### [Stated problem]
Work out the number of lines containing "pixels". Answer with nothing but that number.

━━━━━ Data shown ━━━━━

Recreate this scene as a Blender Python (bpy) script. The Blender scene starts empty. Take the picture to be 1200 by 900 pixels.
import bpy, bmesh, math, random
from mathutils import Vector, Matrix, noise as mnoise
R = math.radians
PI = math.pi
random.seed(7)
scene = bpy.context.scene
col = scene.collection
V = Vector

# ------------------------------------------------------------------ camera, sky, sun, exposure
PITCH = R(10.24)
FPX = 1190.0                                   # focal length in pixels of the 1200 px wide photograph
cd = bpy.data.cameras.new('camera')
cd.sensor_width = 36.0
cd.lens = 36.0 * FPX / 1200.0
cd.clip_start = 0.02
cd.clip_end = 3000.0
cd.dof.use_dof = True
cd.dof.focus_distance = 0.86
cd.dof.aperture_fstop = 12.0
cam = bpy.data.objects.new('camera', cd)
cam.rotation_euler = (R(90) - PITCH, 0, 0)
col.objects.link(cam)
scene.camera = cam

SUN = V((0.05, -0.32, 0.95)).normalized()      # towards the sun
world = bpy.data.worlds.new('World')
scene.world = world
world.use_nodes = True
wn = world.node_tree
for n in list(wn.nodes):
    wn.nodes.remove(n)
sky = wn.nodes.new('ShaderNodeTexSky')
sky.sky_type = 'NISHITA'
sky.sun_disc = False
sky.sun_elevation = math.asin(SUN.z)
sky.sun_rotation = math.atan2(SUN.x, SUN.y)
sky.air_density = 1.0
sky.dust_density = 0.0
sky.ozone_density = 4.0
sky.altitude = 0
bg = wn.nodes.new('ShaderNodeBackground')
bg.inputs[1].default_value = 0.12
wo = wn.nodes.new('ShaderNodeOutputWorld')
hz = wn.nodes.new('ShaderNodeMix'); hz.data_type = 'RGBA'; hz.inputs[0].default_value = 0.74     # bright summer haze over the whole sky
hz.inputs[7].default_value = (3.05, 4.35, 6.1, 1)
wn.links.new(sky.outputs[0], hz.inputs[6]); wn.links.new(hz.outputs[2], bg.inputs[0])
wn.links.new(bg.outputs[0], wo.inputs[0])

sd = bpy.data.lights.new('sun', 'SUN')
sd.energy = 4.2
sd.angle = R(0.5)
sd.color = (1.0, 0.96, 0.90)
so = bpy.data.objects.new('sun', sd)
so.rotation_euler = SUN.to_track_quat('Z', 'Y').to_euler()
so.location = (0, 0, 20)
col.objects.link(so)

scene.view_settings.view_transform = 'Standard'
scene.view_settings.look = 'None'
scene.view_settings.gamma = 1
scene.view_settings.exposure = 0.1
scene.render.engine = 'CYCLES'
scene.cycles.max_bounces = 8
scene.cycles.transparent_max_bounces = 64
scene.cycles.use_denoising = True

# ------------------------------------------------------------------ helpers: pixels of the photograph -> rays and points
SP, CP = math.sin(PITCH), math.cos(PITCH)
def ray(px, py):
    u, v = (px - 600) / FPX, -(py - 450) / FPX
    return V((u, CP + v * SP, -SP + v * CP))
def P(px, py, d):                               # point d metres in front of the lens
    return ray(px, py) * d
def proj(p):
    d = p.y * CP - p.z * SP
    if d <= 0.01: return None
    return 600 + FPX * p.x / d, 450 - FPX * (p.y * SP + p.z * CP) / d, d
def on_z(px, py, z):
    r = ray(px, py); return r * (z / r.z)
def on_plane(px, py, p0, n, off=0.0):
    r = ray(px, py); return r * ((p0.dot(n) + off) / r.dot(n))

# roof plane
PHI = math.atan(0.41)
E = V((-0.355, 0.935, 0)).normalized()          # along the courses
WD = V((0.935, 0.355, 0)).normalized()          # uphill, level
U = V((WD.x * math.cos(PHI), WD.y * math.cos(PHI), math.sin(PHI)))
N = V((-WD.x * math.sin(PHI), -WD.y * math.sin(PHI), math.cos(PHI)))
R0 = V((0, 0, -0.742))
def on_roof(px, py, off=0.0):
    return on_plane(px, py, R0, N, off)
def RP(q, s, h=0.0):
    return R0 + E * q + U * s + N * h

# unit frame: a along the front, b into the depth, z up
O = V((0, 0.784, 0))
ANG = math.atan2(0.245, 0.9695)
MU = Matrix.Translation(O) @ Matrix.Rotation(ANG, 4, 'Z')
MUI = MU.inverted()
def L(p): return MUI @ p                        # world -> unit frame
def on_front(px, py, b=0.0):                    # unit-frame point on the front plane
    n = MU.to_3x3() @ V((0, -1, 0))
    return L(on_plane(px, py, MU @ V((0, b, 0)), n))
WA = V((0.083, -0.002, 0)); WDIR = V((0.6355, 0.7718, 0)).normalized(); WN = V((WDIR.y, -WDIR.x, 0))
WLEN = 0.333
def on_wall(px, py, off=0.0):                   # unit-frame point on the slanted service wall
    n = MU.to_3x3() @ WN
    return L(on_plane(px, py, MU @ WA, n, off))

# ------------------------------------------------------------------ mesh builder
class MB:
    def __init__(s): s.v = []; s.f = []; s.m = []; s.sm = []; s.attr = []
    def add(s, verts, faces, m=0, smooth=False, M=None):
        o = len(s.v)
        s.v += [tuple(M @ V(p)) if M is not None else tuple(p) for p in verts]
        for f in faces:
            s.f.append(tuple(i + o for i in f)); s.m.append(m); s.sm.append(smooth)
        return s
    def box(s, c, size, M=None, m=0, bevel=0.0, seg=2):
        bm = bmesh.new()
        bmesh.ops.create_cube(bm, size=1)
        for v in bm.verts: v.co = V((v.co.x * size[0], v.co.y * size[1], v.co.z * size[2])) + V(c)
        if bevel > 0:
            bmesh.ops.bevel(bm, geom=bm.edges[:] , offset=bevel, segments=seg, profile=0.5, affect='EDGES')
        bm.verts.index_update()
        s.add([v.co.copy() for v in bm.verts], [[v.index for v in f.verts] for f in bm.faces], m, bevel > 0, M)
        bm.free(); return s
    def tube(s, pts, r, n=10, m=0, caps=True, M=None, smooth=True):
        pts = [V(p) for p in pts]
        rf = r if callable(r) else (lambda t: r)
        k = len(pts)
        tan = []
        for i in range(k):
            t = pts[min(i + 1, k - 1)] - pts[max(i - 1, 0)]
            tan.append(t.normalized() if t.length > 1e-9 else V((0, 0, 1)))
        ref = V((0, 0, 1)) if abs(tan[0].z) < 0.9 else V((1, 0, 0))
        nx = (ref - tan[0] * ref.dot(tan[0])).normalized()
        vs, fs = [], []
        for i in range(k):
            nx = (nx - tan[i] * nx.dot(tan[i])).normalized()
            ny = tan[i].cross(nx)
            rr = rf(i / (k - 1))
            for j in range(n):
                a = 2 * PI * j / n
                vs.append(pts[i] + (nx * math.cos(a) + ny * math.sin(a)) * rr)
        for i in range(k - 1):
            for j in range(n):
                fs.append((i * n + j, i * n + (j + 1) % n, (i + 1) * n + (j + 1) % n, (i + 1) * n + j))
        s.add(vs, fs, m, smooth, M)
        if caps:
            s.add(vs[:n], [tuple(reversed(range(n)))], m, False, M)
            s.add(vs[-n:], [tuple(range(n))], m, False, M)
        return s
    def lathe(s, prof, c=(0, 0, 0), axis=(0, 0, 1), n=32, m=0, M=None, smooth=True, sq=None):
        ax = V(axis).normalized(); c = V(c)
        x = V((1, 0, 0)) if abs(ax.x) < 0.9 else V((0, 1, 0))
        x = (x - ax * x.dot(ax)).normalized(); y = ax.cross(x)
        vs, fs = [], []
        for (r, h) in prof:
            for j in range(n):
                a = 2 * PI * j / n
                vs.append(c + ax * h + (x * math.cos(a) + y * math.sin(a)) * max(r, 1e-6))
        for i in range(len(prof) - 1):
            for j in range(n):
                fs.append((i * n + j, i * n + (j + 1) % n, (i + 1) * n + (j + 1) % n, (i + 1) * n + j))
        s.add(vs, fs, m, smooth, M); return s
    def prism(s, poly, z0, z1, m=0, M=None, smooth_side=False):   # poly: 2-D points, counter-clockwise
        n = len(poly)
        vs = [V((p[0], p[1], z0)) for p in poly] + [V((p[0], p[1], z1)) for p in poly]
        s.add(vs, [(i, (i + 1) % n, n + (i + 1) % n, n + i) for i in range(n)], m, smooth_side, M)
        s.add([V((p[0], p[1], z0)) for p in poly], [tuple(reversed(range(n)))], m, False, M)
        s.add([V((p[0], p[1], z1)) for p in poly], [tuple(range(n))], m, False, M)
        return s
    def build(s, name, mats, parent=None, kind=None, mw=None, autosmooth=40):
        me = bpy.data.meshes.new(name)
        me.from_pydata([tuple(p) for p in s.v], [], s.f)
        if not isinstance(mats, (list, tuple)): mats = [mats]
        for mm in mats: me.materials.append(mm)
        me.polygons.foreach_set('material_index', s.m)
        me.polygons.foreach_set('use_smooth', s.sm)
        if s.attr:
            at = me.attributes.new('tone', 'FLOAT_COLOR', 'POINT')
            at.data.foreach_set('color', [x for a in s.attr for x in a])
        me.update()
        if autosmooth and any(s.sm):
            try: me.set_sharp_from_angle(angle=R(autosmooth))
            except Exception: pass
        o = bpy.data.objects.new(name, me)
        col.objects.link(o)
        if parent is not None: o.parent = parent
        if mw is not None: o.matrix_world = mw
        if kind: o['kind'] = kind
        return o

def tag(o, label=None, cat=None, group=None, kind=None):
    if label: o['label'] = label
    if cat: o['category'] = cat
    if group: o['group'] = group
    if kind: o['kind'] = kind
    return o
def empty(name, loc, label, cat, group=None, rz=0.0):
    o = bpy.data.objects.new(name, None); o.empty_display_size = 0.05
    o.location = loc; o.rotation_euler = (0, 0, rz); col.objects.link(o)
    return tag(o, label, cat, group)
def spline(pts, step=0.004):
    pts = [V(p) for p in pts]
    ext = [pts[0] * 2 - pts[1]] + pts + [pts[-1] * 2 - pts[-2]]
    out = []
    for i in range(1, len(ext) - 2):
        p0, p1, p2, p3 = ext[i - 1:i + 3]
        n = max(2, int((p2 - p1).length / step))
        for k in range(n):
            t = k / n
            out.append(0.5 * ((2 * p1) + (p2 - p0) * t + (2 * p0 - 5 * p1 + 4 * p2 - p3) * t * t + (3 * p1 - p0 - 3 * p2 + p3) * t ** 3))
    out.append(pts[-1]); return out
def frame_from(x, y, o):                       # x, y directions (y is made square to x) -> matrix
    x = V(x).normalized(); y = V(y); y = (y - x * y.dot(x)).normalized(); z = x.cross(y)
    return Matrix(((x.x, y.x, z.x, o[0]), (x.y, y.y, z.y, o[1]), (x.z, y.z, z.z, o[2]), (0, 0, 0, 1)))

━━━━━

### [Output of the exercise]
3